Sulla base di queste analisi, tuttora valide, è possibile battere in breccia ogni visione “involutiva”, presente sia nel fronte del No che in quello del Sì, plasticamente rappresentati da Gustavo Zagrebelsky e dallo stesso Renzi. Alla visione moralistica e sostanzialmente conservatrice di Zagrebelsky, che si richiama alla Costituzione come ad un Moloch immutabile, e alle contraddizioni della proposta renziana, che mantiene sostanzialmente il bicameralismo paritario, aggravando però i conflitti di competenza tra Stato e Regioni, tra Camera e nuovo Senato, è allora necessario opporre, da subito, una chiara proposta alternativa, che ponga su nuove basi il processo riformatore. Anche a cominciare da chi deciderà i nuovi assetti costituzionali.
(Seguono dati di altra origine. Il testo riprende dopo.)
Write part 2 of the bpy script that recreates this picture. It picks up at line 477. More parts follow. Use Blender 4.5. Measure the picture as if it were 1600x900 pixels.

A un Parlamento delegittimato, eletto con una legge elettorale dichiarata incostituzionale, solo una Camera Costituente, libera espressione della volontà popolare, potrà essere investita dell’importante compito di mettere mano ad una nuova carta costituzionale, dando risposte chiare rispetto ai temi della rappresentanza, del ruolo dei partiti, del costo della politica, del rapporto tra i poteri, della governabilità, arrivando all’elezione diretta del primo ministro da tenersi contemporaneamente a quella per la Camera dei Deputati. Solo così si creerebbero anche le condizioni per il necessario scarto politico-istituzionale, in grado di traghettare finalmente l’Italia verso la Seconda Repubblica. Si lavori perciò convintamente per il No , nella consapevolezza dei reali interessi in gioco, ma con lo sguardo rivolto al dopo. Ben oltre Zagrebelsky e Renzi.